Stop to Greenwashing. The new EU Parliament directive

Stop to generic environment declarations. Enough with misleading information on products.

From now on, only sustainability labels based on approved certification systems or established by public authorities will be allowed. And the guarantee information will have to be more visible. That is to say: EU Parliament puts an end to greenwashing and to deceptive information.

The new directive has finally been approved on January 17 with 593 votes in favour, 21 against and 14 abstentions. The aim of the Parliament is that of protecting consumers from misleading marketing practices, helping them to make more informed purchasing choices – improving product labelling and forbidding the use of misleading environmental declarations.
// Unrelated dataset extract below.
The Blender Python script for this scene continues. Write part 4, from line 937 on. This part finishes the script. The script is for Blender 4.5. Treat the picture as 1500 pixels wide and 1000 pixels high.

For this reason, several problematic marketing habits related to greenwashing and to the early obsolescence of goods have been added to the European list of banned commercial practices.   

The directive is now waiting for the final approval by the European Council; after that, it will be published in the Official Journal. Member states, among whom Italy, will have one year to transpose it in their national law.

The new rules aim at making product labelling clearer and more trustworthy, by forbidding the use of generic environmental claims (“environmentally friendly”, “animal friendly”, “green”, “natural”, “biodegradable”, “climate neutral”, “eco”, etc.) if not supported by evidence. And more: the use of sustainability labels too will be regulated, considering the confusion created by their proliferation and by the lack of comparative data. In the future, only sustainability labels based on official certification systems or established by public authorities will be allowed in the EU. Moreover, the directive will ban claims that a product has a neutral, reduced, or positive impact on the environment because of emissions offsetting schemes.

The new law has another important goal – that of making producers and consumers focus more on the durability of the goods. For this reason, in the future the information on the guarantee will have to be more visible, thanks to the creation of a new label that will give more relevance to products with an extended guarantee period. Unfunded durability information, prompting to replace goods sooner than necessary, or presenting goods as repairable when they are not – all this will be forbidden.